Elektroautos schnurren und sind leise. Die Lärmemission der E-Autos liegt deutlich unter der von Verbrennern. Was einerseits gut für den Geräuschpegel in Städten oder in der fragilen Natur ist, kann im Straßenverkehr dann problematisch sein, wenn Fußgänger und Radfahrer nicht mehr schauen, sondern sich zum Großteil auf ihr Gehör verlassen. So können Unfälle entstehen. Ab 1. Juli 2021 müssen E-Autos nun lauter sein. Dass dabei nicht die Geräusche von Motoren imitiert werden müssen, zeigt die Kreativität der Autobauer und ihrer Komponisten.
AVAS – der neue akustische Soundgenerator
Ab dem 1. Juli 2021 müssen alle neu zugelassenen E-Autos über künstliche Warntöne verfügen. Der Grund, bei Geschwindigkeiten unter 20 km/h ist das Reifengeräusch so leise und der E-Motor erzeugt ohnehin keine, dass andere Verkehrsteilnehmer akustisch nichts wahrnehmen. Die Signaltöne sind nun also bei Geschwindigkeiten unter 20 km/h und für das Fahren im Rückwärtsgang verpflichtend.
Der so erzeugte akustische E-Auto-Rahmen nennt sich AVAS – Acoustic Vehicle Alerting System. Dieses System muss in der Lage sein, Geräusche zwischen 56 und 75 Dezibel für Fußgänger und Fahrradfahrer hörbar abzugeben. Auch E-Automodelle, die vor 2019 entwickelt wurden, sind nun mit AVAS auszustatten.
Die Verordnung 540, die dies alles regelt, hat die EU bereits 2014 beschlossen. Bis Mitte 2021 wurde immer wieder angepasst und nun ist die Schonfrist vorüber. E-Autos ohne ein Geräusch erzeugendes AVAS müssen nicht nachgerüstet werden.
Gesetzestext gibt Regeln klar vor
Der Gesetzestext lässt wenig Spielraum für Kreativität. Das Geräusch des Systems muss zum einen langsam ansteigen, zum anderen dem eines Verbrenners der gleichen Bauart im besten Fall sehr ähnlich sein. Dezidiert verboten hat die EU in diesem Zusammenhang abstrakte Soundeffekte, Musikstücke sowie Geräusche aus der Natur. Sogar der Frequenzbereich wurde festgelegt. Soundtechnisch gesprochen muss das Geräusch zwischen zwei Terzbändern liegen und unter 1.600 Hertz.
Vor allem ältere Menschen und Schwerhörige können diese so determinierten Töne erheblich besser wahrnehmen. Der Ton darf nicht manuell unterbrechbar sein und muss sofort beim Autostart erklingen. Erhöht sich die Geschwindigkeit, ist es für AVAS auch rechtlich möglich, die Töne leiser werden zu lassen. Das ist deswegen erlaubt, weil das Abrollgeräusch der Reifen dann stärker wahrnehmbar ist.

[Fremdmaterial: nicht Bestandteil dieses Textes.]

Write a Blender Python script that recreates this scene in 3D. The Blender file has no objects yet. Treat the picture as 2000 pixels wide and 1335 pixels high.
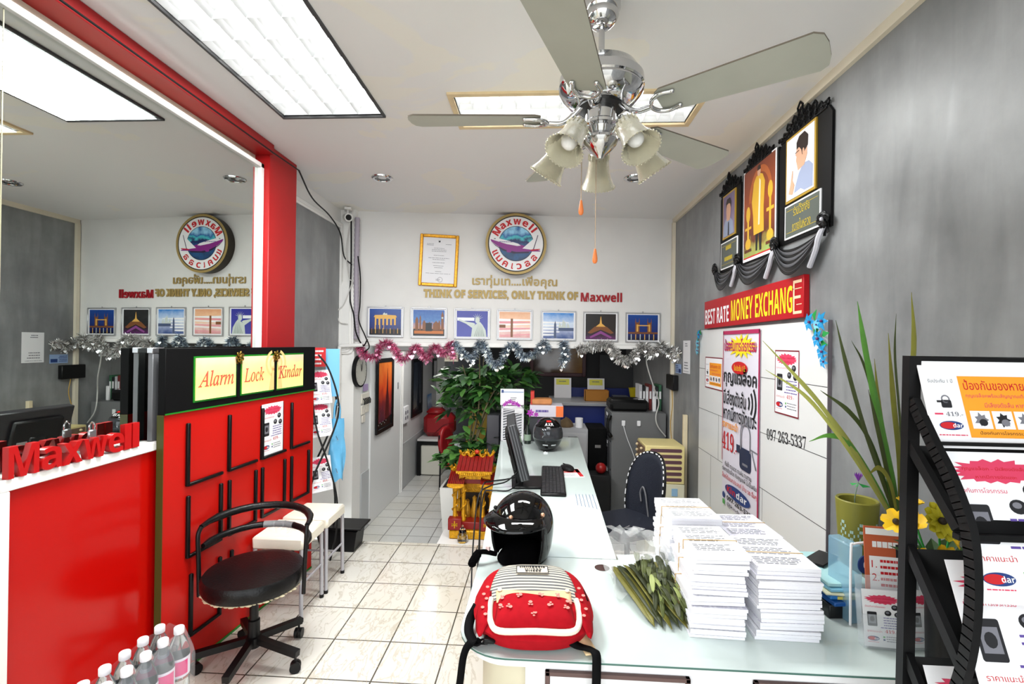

Kreativität „Made in Germany“ aus Hollywood
Da die Grenzen eng gesteckt sind, lassen es sich die Autohersteller nicht nehmen, diese unter anderem von namhaften Komponisten akustisch ausloten zu lassen. Das individuelle Herstellerfahrgeräusch wird so vermutlich zu einem Markenkennzeichen. VW wünscht sich, dass der neue ID 3 „modern, zukunftsgerichtet und stylisch“ klingen soll. Diesen Sound soll Leslie Mandoki zaubern. Bekannt wurde er durch die Band Dschingis Khan, die in den 1970 und 1980 ihre Hochzeit feierte.
VW-Tochter Audi engagiert im Gegensatz dazu einen musikalisch höchst begabten Ingenieur. Rudi Halbmeir, so sein Name, spielt sage und schreibe sieben Instrumente. Die heimische Konkurrenz aus München holt sich Hans Zimmer. Der deutsche Oscar-Gewinner (König der Löwen) designt die Geräusche des BMW-SUV iX und der BMW-Limousine i4.
Tontechnisch gilt bei Mercedes „Oldies but Goldies“. Das Geräusch wird nicht neu sein, es wird sich an den Verbrennern orientieren. AMG hingegen bittet die Band Linkin Park um ein Soundkonzept.